Dataset excerpt –
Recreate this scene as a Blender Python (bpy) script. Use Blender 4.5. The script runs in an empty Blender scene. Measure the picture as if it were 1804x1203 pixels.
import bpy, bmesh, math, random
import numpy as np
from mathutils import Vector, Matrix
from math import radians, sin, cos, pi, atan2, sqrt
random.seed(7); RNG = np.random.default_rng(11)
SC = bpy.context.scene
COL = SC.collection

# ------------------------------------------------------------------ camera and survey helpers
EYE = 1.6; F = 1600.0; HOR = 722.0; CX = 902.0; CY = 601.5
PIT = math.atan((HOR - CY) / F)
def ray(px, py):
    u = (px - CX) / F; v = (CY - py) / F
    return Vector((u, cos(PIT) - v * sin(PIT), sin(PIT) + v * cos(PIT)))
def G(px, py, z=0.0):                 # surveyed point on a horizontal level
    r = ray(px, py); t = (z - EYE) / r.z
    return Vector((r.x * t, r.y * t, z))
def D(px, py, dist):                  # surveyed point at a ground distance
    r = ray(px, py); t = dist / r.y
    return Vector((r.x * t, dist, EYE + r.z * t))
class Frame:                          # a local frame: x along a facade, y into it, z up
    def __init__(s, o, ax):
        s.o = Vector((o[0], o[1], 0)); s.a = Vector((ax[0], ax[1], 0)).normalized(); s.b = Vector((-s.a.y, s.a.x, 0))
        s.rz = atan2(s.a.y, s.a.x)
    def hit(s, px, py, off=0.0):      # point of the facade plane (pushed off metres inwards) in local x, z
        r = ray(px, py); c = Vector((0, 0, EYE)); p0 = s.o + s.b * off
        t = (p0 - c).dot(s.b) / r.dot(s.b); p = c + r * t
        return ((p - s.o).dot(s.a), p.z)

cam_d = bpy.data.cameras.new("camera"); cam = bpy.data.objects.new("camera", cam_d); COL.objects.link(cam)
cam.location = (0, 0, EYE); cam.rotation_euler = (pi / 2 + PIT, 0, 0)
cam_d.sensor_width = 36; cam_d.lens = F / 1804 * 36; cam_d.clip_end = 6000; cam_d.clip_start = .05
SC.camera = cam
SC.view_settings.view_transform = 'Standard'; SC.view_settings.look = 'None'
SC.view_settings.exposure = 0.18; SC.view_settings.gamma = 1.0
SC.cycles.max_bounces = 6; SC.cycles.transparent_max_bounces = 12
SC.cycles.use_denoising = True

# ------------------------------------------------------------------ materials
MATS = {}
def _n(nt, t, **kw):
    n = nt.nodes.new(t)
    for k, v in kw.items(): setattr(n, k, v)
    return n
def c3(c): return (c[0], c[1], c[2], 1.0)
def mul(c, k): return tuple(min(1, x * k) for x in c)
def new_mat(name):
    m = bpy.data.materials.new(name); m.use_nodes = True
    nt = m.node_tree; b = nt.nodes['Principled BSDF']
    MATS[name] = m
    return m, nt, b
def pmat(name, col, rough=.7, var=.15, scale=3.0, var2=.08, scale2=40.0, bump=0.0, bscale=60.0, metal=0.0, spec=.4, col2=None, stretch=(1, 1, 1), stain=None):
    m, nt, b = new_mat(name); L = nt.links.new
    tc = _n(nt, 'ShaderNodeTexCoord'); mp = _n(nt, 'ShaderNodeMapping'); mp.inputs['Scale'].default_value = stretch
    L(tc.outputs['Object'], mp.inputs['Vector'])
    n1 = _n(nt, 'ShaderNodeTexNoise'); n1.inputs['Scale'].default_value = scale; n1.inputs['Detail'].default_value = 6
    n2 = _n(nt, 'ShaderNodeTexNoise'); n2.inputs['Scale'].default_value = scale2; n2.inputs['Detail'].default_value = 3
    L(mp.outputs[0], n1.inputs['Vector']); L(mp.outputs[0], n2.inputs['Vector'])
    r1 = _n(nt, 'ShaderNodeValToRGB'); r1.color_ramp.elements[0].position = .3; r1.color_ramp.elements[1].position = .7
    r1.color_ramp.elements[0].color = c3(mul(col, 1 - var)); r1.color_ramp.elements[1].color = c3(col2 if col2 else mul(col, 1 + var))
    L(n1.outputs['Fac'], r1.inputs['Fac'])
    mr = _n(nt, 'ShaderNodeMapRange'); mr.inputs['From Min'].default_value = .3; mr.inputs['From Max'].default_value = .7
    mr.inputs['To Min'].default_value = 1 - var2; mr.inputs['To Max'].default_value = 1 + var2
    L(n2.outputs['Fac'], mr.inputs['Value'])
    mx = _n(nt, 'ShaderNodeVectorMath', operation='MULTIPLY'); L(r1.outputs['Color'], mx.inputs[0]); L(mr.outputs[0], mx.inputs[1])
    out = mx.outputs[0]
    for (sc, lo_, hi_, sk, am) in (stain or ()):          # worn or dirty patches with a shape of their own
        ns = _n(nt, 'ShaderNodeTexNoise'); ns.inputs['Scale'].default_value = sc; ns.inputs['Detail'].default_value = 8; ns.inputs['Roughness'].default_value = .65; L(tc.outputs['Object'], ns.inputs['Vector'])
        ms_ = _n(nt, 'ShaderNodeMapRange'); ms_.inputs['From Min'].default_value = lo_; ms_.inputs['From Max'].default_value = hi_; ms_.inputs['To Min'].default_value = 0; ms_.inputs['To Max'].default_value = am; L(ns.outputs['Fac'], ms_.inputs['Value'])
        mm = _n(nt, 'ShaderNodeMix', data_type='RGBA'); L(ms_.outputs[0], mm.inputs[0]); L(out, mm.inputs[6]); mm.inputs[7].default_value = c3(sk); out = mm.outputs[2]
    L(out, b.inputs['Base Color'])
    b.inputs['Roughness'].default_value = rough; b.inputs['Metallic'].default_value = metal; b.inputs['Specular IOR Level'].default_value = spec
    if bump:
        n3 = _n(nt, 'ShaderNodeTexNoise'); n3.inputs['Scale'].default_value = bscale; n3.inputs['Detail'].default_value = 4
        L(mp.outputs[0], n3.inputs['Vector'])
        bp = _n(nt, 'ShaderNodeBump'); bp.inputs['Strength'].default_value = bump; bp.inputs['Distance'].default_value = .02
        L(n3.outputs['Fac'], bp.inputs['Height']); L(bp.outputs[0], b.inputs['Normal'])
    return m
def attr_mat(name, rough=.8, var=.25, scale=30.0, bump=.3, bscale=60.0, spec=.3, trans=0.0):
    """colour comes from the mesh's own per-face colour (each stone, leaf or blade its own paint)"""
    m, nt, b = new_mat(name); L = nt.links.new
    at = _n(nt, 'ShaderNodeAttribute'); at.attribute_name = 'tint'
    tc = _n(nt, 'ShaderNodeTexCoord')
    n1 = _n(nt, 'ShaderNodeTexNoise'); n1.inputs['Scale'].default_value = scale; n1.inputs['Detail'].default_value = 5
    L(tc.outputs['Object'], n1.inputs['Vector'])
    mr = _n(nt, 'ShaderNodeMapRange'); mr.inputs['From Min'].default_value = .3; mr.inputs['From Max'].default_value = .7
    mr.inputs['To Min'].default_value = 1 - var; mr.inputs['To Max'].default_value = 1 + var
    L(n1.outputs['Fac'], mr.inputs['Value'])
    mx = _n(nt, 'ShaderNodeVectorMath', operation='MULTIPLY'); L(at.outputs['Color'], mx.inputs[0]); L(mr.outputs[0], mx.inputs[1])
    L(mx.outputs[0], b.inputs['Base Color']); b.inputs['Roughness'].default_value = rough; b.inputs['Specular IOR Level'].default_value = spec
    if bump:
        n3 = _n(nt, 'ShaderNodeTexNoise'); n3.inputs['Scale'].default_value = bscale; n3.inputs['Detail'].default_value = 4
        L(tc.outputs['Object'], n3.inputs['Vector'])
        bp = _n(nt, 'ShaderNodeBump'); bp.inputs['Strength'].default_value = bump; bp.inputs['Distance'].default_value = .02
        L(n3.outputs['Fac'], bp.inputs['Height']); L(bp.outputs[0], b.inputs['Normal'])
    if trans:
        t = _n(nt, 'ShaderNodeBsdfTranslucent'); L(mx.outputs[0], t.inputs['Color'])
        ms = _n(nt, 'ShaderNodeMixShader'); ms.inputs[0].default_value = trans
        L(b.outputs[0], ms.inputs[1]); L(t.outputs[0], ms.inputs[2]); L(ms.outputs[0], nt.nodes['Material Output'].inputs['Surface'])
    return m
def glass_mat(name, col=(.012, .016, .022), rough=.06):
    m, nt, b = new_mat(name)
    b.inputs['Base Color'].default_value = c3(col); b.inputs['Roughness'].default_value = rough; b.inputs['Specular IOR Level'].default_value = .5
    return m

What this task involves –
Repeat, word for word, the lines from the opening of the material through the line containing "return ((p - s.o).dot(s.a), p.z)".

The output –
Recreate this scene as a Blender Python (bpy) script. Use Blender 4.5. The script runs in an empty Blender scene. Measure the picture as if it were 1804x1203 pixels.
import bpy, bmesh, math, random
import numpy as np
from mathutils import Vector, Matrix
from math import radians, sin, cos, pi, atan2, sqrt
random.seed(7); RNG = np.random.default_rng(11)
SC = bpy.context.scene
COL = SC.collection

# ------------------------------------------------------------------ camera and survey helpers
EYE = 1.6; F = 1600.0; HOR = 722.0; CX = 902.0; CY = 601.5
PIT = math.atan((HOR - CY) / F)
def ray(px, py):
    u = (px - CX) / F; v = (CY - py) / F
    return Vector((u, cos(PIT) - v * sin(PIT), sin(PIT) + v * cos(PIT)))
def G(px, py, z=0.0):                 # surveyed point on a horizontal level
    r = ray(px, py); t = (z - EYE) / r.z
    return Vector((r.x * t, r.y * t, z))
def D(px, py, dist):                  # surveyed point at a ground distance
    r = ray(px, py); t = dist / r.y
    return Vector((r.x * t, dist, EYE + r.z * t))
class Frame:                          # a local frame: x along a facade, y into it, z up
    def __init__(s, o, ax):
        s.o = Vector((o[0], o[1], 0)); s.a = Vector((ax[0], ax[1], 0)).normalized(); s.b = Vector((-s.a.y, s.a.x, 0))
        s.rz = atan2(s.a.y, s.a.x)
    def hit(s, px, py, off=0.0):      # point of the facade plane (pushed off metres inwards) in local x, z
        r = ray(px, py); c = Vector((0, 0, EYE)); p0 = s.o + s.b * off
        t = (p0 - c).dot(s.b) / r.dot(s.b); p = c + r * t
        return ((p - s.o).dot(s.a), p.z)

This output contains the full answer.